With tears in her eyes, she remembers the time she came to interview RozeMerie Cuevas, the designer of JAC by Jacqueline Conoir, in her showroom in Vancouver. Cuevas specialized in high-end feminine suits, designed for women in the workforce. Wilson walked into her showroom, saw the beautiful, expensive clothes all around her and wanted to run. 

Wilson says she’s thankful to Cuevas, who walked in and did not comment on what she was wearing, but looked her in the eyes instead and told a story about her first fashion show—when she, too, felt out of place. “She gave me permission to be where I was, starting out,” Wilson says. “It was OK to be in this place at this moment, just doing the best I could.” 

Vladimir Markovich, who was chief creative director and co-founder of B.C. Fashion Week, first met Wilson when she interviewed him for a profile. “She was very curious,” Markovich recalls. “Genuinely, very interested about where I was from and my life.”

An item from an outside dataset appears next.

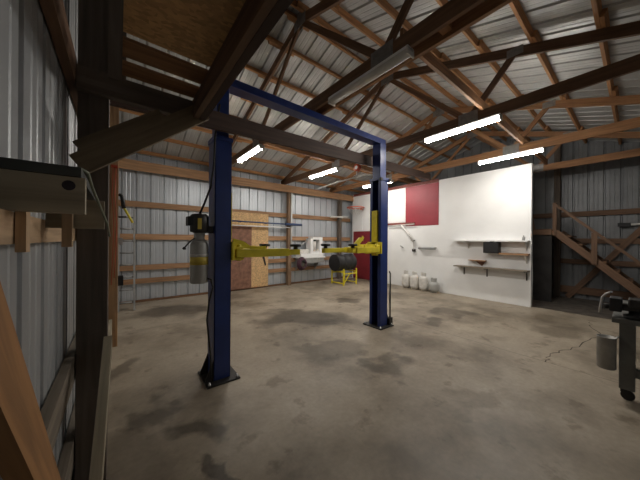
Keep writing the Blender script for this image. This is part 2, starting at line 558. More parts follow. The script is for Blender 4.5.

While the creative union with the photographer didn’t last—Fame’d folded after four and a half years—Wilson’s reputation within the industry had been cemented. Still, it hasn’t always been easy being “the older blogger.” 

“There are more older people out now, but when I started hanging around the fashion world, I was it,” says Wilson, emphatically. “I was like everybody’s mother.”

Fellow writer Randi Winter recalls ending up next to Wilson at a fashion show in 2013. They soon became friends and have been appearing together at many fashion events since then. 

“It’s not easy when you’re older,” says Winter. “Often people tend to pass over you and not count you as current because you’re older, and that’s not true.” 

As for Marilyn Wilson, who wrote her first book, Life Outside the Box: The Extraordinary Journeys of 10 Unique Individuals, at age 59, she has fully managed to reinvent herself. And she’s loving every minute of it: “The best part of my story is that it’s never too late.”